A quebra ainda ajuda a aprofundar a narrativa, mesmo com capítulos tão curtos. Afinal, se você parar para contar, a temporada completa de Fleabag tem duração menor que Vingadores: Ultimato. Nem por isso se torna mais superficial. A culpa pela perda de Boo (Jenny Rainsford) e a morte da mãe ainda são parte essencial da formação de Fleabag, mas estamos diante de uma versão mais madura da personagem — como pode ser visto a partir das participações de Fiona Shaw e Kristin Scott Thomas. Ela ainda é imperfeita, mas está tentando seguir em frente. Tem recaídas, mas sabe exatamente quando está errando e nos aponta isso. Um belo reforço nesse (tão necessário) desejo cutural de tirar personagens femininas de "caixinhas estereotipadas" e representar as mulheres complexas que existem pelo.

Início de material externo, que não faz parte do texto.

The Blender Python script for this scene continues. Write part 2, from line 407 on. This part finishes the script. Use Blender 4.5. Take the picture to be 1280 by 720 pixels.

Esse é o bacana de Fleabag. Sua naturalidade. Todos aqueles retratados na tela têm sérios problemas, mas até o ser mais desprezível encontra seu momento de humanidade. Ao mesmo tempo, nada é escancarado na cara do espectador, através de algum monólogo exaltando sentimentos de forma épica. Na verdade, a maioria das longas declarações são até meio incômodas. Os detalhes caprichados que trazem o lado mais emocional a tona. Uma estatueta que representa demais (ou de menos); um sussurro de apelo e um corte de cabelo equivocado são exemplos do que formam tal roteiro eficiente. Para completar, trata-se de um elenco brilhante, com destaque para Waller-Bridge e Olivia Colman, a última construindo uma personagem adoravelmente desprezível.
E o melhor de tudo? Essa profundidade emocional segue acompanhada por tiradas sagazes hilárias, que — junto com uma edição sagaz e aquela dramática trilha principal — ajudam a conduzir de maneira que surpreenda a quem assiste. É algo que não vemos na TV em muito tempo, a tal ponto que Fleabag se tornou uma joia rara, merecendo ganhar mais apreço (e pode finalmente conseguir, por conta da popularidade crescente de Phoebe, também criadora de Killing Eve, outra coisa genial). Aparentemente, a segunda temporada será a última, e se for verdade, a comédia ganhou um final precioso. Só que fica um forte gostinho de "quero mais"...
No Brasil, Fleabag faz parte do catálogo da Amazon Prime.